По-моему предпринятая карательными силами операция в Коссово, не была скоординирована с коссовскими оккупационными властями в Ивацевичах, потому что эти самые силы не очень считались с местными властями. И когда весть об операции дошла до Ивацевичей, решили, вероятно, вмешаться. Видимо, удалось убедить командование карательных сил, что в Коссово настроения в отношении партизан не самые лучшие, особенно после множества грабежей и убийств, и тем самым были подтверждены {280} слова с. В. Антоника [W. Antonik] и других. Вероятно, поэтому командование карательных частей решило около 18 часов отпустить всех домой. Голодные люди были истощены не только физически, но и морально. Некоторые даже спустя некоторое время не ночевали дома в опасении, что гитлеровцы могут еще изменить решение.

Наихудшей была судьба заложников, задержанных в Нехачево. Мне кажется, что были предприняты некие усилия. Считается, что важную роль здесь сыграла Ольга Винницкая-Калиновская [Winnicka-Kalinowska Olga], женщина очень деятельная при любой власти. Это ее усилия привели к приезду в Нехачево специального представителя Гебитскоммиссариата (Giebietskommissariat(7) — Краевого Комиссариата) из Слонима, что послужило освобождению заложников. Госпожа Ольга Винницкая-Калиновская имела свои личные мотивы, потому что один из заложников, Антон Плискевич [Pliskiewicz Anton], был ее дядей. Освобожденные заложники пешком вернулись домой под утро после многих дней задержания. Кто-то утверждает, что определенную роль в освобождении заложников сыграла также дочь священника отца В. Антоника, Оля [Olja], знавшая немецкий язык, а кроме того, к недовольству отца, нравившаяся одному из жандармов.

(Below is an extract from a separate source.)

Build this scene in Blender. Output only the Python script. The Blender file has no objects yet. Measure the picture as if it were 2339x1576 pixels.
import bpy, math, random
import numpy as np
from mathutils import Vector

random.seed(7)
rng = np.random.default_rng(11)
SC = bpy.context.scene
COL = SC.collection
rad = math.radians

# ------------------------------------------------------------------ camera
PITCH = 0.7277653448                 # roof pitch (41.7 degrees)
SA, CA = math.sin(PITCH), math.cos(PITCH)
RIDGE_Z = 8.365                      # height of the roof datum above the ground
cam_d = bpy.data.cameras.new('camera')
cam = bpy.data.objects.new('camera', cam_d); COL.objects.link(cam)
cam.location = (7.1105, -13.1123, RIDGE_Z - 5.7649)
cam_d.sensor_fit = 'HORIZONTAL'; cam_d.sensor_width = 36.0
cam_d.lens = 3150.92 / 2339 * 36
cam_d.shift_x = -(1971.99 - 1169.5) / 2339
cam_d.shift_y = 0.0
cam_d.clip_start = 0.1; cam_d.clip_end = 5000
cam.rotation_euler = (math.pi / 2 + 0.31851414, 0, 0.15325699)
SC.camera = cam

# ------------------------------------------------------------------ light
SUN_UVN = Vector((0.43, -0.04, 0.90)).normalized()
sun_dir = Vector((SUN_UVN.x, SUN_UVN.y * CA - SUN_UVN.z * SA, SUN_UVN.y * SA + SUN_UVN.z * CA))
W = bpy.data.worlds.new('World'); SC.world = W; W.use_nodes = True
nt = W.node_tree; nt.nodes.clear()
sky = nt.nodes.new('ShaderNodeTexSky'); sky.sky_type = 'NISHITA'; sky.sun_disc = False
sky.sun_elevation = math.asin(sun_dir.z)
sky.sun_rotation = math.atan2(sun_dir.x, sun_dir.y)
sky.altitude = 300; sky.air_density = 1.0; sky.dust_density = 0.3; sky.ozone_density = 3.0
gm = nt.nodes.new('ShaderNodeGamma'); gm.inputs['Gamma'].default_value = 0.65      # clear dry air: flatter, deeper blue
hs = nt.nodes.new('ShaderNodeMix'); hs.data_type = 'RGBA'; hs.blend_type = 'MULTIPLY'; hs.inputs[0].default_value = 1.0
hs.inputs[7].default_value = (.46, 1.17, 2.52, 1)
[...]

Осенью 1942 г., после проведения немцами первой широкомасштабной крупной карательной облавы на партизан, оккупационные власти решили вернуться в Коссово, не посчитав правильным оставить такую большую территорию не подконтрольной себе. К этому времени, во время немецкой оккупации в соответствии с административным делением, использованным еще в 1915-1918 годах, Коссово относилось к Слонимскому Окружному Комиссариату [Slonimski Okregowegy Komisariat] и подчинялось военным властям. Но затем это деление было изменено, когда в сентябре 1942 г. на этом пространстве Белоруссии был создан аппарат гражданской администрации [aparat administracji cywilnej]. Ивацевичи стали местом размещения управления нового повета, входящего в состав Барановичского окружного Комиссариата, а Коссово — довоенное местопребывания администрации уезда — понижено до уровня гмины, с ограничением до минимума ее полномочий17.

Полиция и немногочисленная жандармерия разместились в прежних объектах Пинеса, где перед выездом в Ивацевичи находились учреждения гражданской администрации. Местность укреплена и обеспечена от возможной атаки партизан. С юго-востока окружена оно заграждениями из колючей проволоки и сооружены дзоты из бревен и песка. Начала также действовать гражданская администрация. В первые месяцы после возвращения в городе временно располагался большой военный контингент.